Monday Morning Briefing

While we have absolutely no hard data to back this up our impression has always been that the majority of fires in heat treat departments start in furnace ducting-such was the case at captive heat treater Acument Global in Michigan, USA this past week; “First responders were sent to a fire at Acument Global Technologies, located at 4160 E. Baldwin Road in Grand Blanc Township. Crews arrived on the scene early Tuesday morning, Aug. 20. Police on the scene said one of the ventilation stacks caught fire, however, its fire suppression system did activate. Employees were evacuated out of the building.”

Well if you didn’t believe us about most fires starting in ducting, this might convince you: “No one was injured in a fire that happened at 11:34 a.m. Friday atStyberg Engineering in Racine, WI, USA. The fire started from heat treat processing in the northeast corner of the building, according to a press release by the Racine Fire Department. Fire and rescue crews responded to a report of a “fire in a pipe.” When they arrived on the scene, employees directed them to the fire. They had managed to keep the fire in the heat treat ventilation system and evacuated the area. Firefighters inspected and extinguished the remaining fire on the roof.
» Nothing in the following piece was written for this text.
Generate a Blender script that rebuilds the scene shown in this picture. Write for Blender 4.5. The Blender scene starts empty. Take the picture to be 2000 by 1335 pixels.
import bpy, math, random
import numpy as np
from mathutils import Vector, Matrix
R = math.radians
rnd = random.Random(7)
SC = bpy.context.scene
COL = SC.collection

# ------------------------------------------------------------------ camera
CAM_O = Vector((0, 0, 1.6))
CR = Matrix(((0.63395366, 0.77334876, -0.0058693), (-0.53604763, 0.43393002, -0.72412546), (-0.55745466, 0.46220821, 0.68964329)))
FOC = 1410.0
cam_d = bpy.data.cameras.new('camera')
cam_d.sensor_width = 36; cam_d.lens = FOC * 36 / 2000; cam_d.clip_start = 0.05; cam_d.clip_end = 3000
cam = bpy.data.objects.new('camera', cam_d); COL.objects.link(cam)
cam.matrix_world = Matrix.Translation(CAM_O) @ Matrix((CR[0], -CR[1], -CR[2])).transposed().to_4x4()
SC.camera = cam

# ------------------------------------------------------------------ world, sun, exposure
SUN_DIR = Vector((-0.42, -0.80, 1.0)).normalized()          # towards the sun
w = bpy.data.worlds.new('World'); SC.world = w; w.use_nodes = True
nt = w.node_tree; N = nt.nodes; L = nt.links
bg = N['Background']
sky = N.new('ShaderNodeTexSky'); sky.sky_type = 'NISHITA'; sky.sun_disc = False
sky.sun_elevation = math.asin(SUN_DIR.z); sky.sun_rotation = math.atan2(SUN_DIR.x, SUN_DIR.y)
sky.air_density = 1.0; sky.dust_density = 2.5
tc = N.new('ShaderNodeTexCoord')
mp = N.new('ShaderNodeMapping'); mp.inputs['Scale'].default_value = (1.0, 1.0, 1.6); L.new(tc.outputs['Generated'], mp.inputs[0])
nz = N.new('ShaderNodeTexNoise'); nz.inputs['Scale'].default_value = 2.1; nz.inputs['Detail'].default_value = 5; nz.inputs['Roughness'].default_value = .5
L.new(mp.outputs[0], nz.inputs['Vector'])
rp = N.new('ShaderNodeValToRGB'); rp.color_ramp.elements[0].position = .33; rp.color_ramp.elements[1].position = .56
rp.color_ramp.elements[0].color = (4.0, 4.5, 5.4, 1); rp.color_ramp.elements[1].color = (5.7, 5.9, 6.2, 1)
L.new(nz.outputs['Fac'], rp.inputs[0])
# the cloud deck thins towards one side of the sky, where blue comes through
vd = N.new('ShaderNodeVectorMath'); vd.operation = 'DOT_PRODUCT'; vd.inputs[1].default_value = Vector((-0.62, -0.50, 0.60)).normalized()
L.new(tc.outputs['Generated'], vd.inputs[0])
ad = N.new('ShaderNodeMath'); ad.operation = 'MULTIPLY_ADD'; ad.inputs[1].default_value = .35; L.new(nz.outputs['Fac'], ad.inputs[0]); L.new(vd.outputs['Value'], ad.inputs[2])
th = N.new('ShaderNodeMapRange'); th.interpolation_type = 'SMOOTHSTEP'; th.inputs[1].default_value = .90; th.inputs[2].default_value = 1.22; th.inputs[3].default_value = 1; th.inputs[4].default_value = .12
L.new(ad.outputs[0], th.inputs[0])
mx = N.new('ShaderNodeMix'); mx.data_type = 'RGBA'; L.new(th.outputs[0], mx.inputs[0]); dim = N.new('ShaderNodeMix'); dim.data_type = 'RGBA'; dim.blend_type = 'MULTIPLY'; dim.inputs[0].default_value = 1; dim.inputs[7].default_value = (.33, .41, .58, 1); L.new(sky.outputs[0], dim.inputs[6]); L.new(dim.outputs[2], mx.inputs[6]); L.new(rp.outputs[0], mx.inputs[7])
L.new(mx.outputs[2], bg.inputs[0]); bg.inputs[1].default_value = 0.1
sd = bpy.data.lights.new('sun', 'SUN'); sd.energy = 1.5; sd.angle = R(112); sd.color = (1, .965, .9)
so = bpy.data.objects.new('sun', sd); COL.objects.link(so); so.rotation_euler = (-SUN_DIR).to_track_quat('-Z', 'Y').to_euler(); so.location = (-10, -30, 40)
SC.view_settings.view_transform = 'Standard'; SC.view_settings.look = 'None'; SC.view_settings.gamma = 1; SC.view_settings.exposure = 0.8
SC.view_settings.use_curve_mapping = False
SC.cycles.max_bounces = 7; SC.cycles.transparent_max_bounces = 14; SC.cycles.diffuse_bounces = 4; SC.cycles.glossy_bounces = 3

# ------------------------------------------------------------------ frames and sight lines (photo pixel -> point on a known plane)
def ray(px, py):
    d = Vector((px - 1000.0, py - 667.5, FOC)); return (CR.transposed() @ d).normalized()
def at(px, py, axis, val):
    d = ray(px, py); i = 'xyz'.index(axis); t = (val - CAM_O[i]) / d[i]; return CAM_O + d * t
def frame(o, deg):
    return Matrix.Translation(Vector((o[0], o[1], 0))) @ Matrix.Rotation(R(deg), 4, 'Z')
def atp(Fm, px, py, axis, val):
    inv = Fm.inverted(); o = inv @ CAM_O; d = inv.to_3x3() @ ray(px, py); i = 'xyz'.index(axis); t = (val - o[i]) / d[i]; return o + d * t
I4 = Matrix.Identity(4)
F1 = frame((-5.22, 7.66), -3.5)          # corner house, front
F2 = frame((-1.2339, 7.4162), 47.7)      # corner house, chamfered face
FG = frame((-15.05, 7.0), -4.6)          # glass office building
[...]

This shut down the system until the company can make repairs.”

If you still need convincing here are two more examples, both were also last week.  Michigan Metal Coating we are not familiar with but ALD we know quite well as one of the most impressive commercial shops we have visited and also one of the largest in North America ( “Local firefighters responded to two fires simultaneously Wednesday night in the Port Huron Industrial Park, but Port Huron Fire Chief Corey Nicholson said they’re likely unrelated. Sometime around 6:15 p.m., Nicholson said Port Huron firefighters responded to what was initially an alarm for a general smoke investigation at Michigan Metal Coating, 2015 Dove St. when crews soon noticed a fire nearby at ALD Thermal Treatment, 2656 24th St. By 7:30 p.m., both fires were out. A Port Huron firefighter showing signs of heat exhaustion was transported to McLaren Port Huron for evaluation, Nicholson said. Nicholson said they believe the ALD incident was caused by the failure of a component in an exhaust unit, spurring some component and roofing material to catch fire. That scene wrapped up shortly after 6:30 p.m. The other fire at Michigan Metal Coating, he said, is believed to have been caused by the build up of manufacturer by-product in the facility’s ductwork.” 

HK2019-75 the big German heat treat exhibition in Cologne, Germany is rapidly approaching (October 22-24th to be exact) and it looks to be almost sold out for exhibitors as you can see on this floorplan; By the way if you look at the list of exhibitors you will find that the majority are European suppliers with a growing presence of Asian and North American companies.  Furnace manufacturer Ipsen in Rockford, IL must be doing well these days-every time we turn around we hear about another new hire. The most recent is a fellow by the name of Phil Teeter who just joined the company as Electrical Solutions Manager which we believe is basically technical sales. Interestingly enough while Phil appears to have a lot of experience it also appears that he is new to the heat treating industry. Speaking of Ipsen it looks like a fellow by the name of Akihiro Horita recently was promoted to Product Marketing Manager for the company.

WG Montgomery Ltd., (The Monty) has now been involved in the worldwide heat treating industry for exactly 50 years and over this period we have accumulated a substantial number of photographs of various heat treats around the world-we always need to remind ourselves to share them. This photo actually has a very tragic story behind it. It was taken in Venezuela back in 2006 and in the background you can clearly see a 6 bar vacuum furnace. This furnace was moved to another location and reinstalled, however 1 year later something caused the pressure in the furnace to build up blowing the door off the front of the furnace and killing two people. It was a terrible tragedy and it demonstrates yet again that safety always has to be front and centre in the heat treatment industry.

And to round things out we have this photo which we took 2 years back in Johannesburg, South Africa. What you are looking at is Harchris Heat Treatment one of the largest commercial heat treaters in the country, processing what is for them a fairly typical part. And that concludes our Monday Morning Briefing for August 26, 2019.